A new series in which we return to films of the past to see how well they've aged. When that childhood favourite crops up in the Netflix recommendations, how embarrassed and befuddled are we going to feel when we make the rest of the family watch it?
Elevator pitch
Smug spoiled bourgeois brat Ferris Bueller decides to intervene in the life of his friend, depressed spoiled middle-class mope Cameron, skipping school in the company of Ferris’ girlfriend Sloane to take him on a day of low-stakes middlebrow larks in Chicago: ‘borrowing’ Cameron’s father’s midlife-crisis sports car, joining a parade, going to a <gasp> art gallery (will this belief-defying japery never end?). All this while being ineptly pursued by pompous accident-prone headteacher Rooney.
Consensual sex
No
Unconsensual sex
No
Gratuitous nudity/unsettlingly underdressed underaged cast member
The film mentions Sloane’s nudity without actually showing it.
Tart with a heart
There’s a cheerful kiss-o-gram ‘nurse’ with some rhyming single entendres.
Violence
Slapstick humiliation of the school principal as he tries to sneak into the Bueller house.
Racism
Nothing overt, but there are barely any Black characters either.

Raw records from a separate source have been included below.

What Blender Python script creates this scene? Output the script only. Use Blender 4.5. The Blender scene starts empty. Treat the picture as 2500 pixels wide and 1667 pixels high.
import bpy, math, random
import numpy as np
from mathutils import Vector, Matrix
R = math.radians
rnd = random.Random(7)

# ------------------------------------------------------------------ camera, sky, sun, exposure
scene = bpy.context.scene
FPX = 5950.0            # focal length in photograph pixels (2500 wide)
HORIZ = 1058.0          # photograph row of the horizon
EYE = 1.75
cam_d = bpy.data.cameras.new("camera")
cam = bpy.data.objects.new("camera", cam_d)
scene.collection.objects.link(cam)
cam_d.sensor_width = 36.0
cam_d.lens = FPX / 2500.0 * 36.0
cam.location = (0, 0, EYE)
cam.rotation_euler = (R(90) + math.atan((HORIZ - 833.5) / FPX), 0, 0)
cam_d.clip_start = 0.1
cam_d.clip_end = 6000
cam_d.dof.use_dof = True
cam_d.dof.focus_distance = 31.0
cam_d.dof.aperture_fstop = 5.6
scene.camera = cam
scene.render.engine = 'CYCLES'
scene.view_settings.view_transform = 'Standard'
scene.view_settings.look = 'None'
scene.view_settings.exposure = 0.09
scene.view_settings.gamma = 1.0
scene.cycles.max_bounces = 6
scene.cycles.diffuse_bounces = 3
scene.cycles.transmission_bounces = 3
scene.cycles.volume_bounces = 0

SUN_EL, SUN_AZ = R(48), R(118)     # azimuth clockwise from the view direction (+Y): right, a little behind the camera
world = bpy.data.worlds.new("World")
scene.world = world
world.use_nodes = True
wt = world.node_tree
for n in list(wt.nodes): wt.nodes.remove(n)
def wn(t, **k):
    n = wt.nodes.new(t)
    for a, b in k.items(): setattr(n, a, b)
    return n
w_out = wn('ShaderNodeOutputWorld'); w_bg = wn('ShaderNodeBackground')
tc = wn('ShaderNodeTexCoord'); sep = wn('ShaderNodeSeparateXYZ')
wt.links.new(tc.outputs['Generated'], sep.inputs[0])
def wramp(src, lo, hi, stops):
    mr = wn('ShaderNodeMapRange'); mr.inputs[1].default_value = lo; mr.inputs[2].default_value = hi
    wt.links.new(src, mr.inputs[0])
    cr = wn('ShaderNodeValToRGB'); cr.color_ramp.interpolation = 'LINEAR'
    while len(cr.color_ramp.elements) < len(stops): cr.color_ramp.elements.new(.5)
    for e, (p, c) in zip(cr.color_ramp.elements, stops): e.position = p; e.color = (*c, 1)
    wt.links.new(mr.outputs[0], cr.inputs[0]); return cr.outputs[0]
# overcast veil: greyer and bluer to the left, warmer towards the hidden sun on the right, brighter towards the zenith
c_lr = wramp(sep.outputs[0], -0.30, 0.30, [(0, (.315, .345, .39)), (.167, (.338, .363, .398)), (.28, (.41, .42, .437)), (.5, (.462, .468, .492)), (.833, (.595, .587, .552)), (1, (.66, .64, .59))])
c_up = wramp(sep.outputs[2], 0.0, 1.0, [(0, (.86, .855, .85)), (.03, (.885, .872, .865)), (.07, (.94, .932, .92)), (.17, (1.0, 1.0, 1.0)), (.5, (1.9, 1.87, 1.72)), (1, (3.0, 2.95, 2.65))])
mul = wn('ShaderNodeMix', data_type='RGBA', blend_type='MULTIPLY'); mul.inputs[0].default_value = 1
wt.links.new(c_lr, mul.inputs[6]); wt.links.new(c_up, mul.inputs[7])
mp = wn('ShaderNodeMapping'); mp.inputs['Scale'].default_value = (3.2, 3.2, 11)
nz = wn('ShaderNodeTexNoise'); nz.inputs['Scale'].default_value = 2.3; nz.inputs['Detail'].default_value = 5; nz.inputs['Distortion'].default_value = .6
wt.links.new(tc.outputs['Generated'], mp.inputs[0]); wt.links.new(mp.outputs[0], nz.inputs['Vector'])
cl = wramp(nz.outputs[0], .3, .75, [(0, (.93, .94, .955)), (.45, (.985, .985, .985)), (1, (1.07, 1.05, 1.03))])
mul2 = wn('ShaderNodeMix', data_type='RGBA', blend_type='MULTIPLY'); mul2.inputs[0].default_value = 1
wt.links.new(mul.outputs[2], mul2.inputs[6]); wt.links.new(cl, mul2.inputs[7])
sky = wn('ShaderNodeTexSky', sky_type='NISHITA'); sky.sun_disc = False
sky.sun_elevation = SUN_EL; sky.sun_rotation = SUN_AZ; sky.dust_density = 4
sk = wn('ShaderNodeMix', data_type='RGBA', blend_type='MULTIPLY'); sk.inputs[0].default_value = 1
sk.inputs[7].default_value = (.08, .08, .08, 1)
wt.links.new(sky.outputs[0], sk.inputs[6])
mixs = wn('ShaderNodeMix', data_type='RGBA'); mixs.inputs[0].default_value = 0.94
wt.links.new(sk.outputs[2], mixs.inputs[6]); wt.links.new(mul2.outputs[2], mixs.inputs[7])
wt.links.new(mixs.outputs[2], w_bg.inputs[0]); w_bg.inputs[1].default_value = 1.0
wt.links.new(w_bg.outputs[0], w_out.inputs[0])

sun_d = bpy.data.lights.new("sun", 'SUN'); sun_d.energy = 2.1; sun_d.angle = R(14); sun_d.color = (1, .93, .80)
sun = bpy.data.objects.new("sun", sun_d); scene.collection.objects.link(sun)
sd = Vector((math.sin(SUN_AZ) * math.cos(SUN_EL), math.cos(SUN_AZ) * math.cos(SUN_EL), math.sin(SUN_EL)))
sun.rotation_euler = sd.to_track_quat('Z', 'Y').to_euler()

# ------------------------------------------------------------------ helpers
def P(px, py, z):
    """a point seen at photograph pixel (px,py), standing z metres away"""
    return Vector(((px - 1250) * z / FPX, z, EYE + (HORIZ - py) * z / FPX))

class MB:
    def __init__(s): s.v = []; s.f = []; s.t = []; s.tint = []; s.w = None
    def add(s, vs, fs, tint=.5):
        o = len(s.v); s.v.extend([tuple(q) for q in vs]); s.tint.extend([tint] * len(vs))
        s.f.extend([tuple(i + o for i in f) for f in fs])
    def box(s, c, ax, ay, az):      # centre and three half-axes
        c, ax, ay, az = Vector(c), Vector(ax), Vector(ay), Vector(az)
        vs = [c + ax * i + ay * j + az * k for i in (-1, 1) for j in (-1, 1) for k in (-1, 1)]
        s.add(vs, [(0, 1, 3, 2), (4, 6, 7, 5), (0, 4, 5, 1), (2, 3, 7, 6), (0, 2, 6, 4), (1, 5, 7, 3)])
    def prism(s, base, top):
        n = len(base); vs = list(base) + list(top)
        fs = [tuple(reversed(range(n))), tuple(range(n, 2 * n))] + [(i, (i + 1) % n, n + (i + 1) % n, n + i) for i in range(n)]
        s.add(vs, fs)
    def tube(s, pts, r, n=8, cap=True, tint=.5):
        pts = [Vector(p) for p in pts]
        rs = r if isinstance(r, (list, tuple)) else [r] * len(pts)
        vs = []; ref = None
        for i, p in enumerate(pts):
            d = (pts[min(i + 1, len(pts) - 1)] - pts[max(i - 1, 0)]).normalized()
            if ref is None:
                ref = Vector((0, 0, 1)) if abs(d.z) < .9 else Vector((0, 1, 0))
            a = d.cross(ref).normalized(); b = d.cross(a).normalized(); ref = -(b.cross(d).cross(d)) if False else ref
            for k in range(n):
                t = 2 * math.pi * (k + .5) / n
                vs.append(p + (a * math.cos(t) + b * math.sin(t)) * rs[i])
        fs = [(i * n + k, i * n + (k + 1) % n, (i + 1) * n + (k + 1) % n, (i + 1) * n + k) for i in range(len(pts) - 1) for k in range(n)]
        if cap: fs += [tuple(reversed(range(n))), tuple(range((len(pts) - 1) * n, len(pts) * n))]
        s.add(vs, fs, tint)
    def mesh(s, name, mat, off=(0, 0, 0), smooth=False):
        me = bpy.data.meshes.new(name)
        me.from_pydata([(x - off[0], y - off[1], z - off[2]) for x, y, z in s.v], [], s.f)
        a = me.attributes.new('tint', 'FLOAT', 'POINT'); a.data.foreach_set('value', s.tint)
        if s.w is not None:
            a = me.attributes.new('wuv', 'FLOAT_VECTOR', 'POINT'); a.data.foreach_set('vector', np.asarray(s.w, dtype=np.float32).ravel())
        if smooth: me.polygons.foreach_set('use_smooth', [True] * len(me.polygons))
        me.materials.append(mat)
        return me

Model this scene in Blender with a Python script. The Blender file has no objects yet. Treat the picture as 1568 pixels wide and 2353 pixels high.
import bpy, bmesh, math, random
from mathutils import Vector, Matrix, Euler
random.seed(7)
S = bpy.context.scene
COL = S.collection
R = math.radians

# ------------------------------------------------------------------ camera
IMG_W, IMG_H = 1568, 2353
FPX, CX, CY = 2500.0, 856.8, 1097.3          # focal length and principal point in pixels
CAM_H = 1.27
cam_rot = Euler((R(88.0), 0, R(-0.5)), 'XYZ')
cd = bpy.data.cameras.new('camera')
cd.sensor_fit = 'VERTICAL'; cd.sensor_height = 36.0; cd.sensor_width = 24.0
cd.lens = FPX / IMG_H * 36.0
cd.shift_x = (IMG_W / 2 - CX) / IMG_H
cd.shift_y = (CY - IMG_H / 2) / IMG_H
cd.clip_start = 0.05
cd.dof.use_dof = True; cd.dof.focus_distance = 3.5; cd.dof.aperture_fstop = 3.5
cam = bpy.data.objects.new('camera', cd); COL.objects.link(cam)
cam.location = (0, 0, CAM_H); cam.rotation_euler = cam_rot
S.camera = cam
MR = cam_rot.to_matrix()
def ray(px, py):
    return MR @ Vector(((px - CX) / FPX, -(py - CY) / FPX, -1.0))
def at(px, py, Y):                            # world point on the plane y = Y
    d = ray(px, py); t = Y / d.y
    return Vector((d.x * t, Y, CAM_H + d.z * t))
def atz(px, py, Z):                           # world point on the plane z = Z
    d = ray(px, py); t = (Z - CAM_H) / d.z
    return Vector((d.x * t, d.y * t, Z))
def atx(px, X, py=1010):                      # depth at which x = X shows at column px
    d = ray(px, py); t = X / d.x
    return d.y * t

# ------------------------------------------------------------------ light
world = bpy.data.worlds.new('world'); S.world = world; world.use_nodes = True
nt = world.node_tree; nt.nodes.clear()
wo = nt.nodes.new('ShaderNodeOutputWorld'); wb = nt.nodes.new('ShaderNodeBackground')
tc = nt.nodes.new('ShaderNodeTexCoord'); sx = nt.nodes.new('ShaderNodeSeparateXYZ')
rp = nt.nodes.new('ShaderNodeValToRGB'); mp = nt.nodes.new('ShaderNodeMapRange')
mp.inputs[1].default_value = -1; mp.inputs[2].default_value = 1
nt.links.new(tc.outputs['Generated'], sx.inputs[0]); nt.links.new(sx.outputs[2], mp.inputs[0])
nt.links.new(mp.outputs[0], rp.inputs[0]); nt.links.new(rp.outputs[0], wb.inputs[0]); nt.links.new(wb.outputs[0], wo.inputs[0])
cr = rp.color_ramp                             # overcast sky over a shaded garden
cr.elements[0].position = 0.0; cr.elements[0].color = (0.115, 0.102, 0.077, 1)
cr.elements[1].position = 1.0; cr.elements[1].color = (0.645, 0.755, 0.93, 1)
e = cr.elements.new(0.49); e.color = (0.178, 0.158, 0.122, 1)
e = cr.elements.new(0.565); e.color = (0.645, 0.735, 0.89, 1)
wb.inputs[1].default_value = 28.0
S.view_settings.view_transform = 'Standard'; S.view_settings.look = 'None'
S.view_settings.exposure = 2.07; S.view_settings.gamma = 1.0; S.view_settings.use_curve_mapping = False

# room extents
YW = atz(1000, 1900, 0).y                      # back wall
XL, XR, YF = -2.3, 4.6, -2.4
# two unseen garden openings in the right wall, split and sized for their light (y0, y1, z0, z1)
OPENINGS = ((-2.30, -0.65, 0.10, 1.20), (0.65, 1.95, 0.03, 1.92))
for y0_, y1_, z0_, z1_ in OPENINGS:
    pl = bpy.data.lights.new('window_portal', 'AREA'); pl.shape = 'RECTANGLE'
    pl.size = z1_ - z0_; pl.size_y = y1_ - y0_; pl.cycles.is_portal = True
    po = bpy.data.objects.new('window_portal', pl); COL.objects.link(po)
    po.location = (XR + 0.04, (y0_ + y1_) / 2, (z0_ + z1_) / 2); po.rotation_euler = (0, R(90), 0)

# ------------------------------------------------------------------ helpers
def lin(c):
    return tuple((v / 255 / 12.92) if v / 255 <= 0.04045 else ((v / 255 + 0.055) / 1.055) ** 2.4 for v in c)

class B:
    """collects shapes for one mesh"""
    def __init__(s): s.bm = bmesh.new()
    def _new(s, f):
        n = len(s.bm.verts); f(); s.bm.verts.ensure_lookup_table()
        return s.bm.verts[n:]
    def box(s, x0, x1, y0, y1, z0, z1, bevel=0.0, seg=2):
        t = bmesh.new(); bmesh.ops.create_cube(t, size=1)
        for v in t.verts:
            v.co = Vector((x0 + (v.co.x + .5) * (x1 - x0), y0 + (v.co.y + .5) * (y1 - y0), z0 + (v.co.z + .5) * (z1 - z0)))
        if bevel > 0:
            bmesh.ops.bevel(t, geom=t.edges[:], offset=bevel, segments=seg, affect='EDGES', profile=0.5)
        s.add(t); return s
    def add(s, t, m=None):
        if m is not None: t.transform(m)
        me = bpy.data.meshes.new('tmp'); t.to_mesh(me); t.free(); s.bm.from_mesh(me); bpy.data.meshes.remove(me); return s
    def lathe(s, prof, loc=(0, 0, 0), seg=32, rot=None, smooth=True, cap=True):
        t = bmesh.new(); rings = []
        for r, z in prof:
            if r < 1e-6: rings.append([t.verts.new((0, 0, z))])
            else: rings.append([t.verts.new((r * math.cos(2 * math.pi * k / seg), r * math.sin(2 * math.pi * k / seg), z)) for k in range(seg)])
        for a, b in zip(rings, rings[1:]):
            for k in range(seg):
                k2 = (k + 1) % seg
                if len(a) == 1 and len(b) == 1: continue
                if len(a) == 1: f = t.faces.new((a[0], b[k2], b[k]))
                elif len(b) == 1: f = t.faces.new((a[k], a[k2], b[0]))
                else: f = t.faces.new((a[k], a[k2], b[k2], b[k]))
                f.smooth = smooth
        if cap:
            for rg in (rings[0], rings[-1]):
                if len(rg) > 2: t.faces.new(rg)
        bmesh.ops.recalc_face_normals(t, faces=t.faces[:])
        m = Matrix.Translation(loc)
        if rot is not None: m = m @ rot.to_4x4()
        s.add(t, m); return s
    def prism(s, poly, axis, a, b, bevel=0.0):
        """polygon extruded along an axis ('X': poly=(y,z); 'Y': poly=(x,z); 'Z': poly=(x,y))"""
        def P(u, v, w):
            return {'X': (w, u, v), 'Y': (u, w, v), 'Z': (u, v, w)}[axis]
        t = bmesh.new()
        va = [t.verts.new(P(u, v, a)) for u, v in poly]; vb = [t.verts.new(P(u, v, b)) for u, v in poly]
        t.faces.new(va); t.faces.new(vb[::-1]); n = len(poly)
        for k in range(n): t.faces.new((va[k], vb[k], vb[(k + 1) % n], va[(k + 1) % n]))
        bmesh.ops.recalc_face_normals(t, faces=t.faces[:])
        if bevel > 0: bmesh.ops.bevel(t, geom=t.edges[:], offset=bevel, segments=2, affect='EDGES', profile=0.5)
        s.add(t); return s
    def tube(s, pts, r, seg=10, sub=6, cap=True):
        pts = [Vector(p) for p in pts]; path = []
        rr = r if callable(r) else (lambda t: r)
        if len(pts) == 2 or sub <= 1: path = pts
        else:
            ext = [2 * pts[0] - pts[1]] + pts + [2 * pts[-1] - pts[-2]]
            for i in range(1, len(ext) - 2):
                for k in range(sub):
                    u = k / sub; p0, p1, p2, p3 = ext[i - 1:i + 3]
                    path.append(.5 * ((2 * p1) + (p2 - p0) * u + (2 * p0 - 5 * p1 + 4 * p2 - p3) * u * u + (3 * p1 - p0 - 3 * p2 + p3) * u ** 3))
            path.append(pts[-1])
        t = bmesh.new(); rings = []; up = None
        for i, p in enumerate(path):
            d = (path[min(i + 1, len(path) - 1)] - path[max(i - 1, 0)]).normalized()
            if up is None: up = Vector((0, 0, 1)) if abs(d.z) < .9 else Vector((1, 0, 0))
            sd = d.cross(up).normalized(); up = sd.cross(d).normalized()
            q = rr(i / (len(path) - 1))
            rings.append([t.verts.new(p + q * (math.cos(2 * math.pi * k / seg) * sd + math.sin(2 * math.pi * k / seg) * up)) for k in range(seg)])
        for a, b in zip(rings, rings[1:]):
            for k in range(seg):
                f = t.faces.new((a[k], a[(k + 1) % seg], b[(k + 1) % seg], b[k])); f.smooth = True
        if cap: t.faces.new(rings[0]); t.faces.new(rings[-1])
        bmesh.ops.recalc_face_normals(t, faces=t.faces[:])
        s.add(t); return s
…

Minor heroic BAME character
A kindly Black nurse is taken in by the pretence that Sloane’s grandmother is dead and helps Sloane to escape from school.
Homophobia
There are even fewer gay people than Black people in ’80s Chicago. I can’t tell if the snooty maître d’ in the upscale restaurant they visit is supposed to be coded as gay, cod-European, a member of the B-52’s or all three. Jonathan Schmock does a lot with it, anyway.
Misogyny
Not as bad as most John Hughes films. As Ferris’ sister, Jennifer Grey’s character is a fairly one-note bitch, but Grey invests her with more than the script does.
Bechdel test
Fail. Pretty much any conversation any female character has is about the eponymous Bueller.
Quotable bits
“Life moves pretty fast. If you don’t stop and look around once in a while, you could miss it.”
Disappointing afterlife of the stars
Matthew Broderick and Jennifer Grey were in a car accident in Northern Ireland, apparently caused by Broderick, in which two women died. Ben Stein (the economics teacher) is a particularly unattractive kind of American conservative. Jeffrey Jones (Rooney the principal) plead no contest to ‘using a minor for prohibitive acts’ (hiring a teenage boy to post for pornographic photographs) and was ordered to register as a sex offender.
Still worth it?
It’s notable that in a film that’s ostensibly about Cameron and his issues with his family, it’s his friend Ferris who gets his name in the title. You can see why Cameron might be depressed, being saddled with such an insufferable, self-satisfied prick on a daily basis.
But what larks! Hughes did a little run of exactly this kind of lightweight teen film, with just enough angst to appear weighty and just enough sass to appear rebellious. Ferris Bueller’s Day Off is probably the most fun and kinetic of them all, and consequently the most fondly remembered. Of course, like the others, it is not really either weighty or rebellious. It is a good-natured, unthreatening suburban movie for good-natured, unthreatening suburban kids.
For us Limeys, it had the added plus of being set in a Chicago suburb - unthinkably glamorous to a British kid in the ’80s. Imagine being able to get a hamburger whenever you wanted! Yellow school buses! Kiss-o-grams! What a beautiful morning in America. This is Reagan’s America, of course: all indulgent consumption and consequence-free self-regard, and Hughes is the poet laureate for this victory of the middlebrow middle-class over the studied posing of the upstart punks and ageing art-house set. Of course, it’s affectless and shallow: it’s supposed to be. This is the ’80s, after all.
AND you get Seurat, Swiss pop geniuses Yello and one-time Sonic Youth drummer Richard Edson. Oooooh yeah!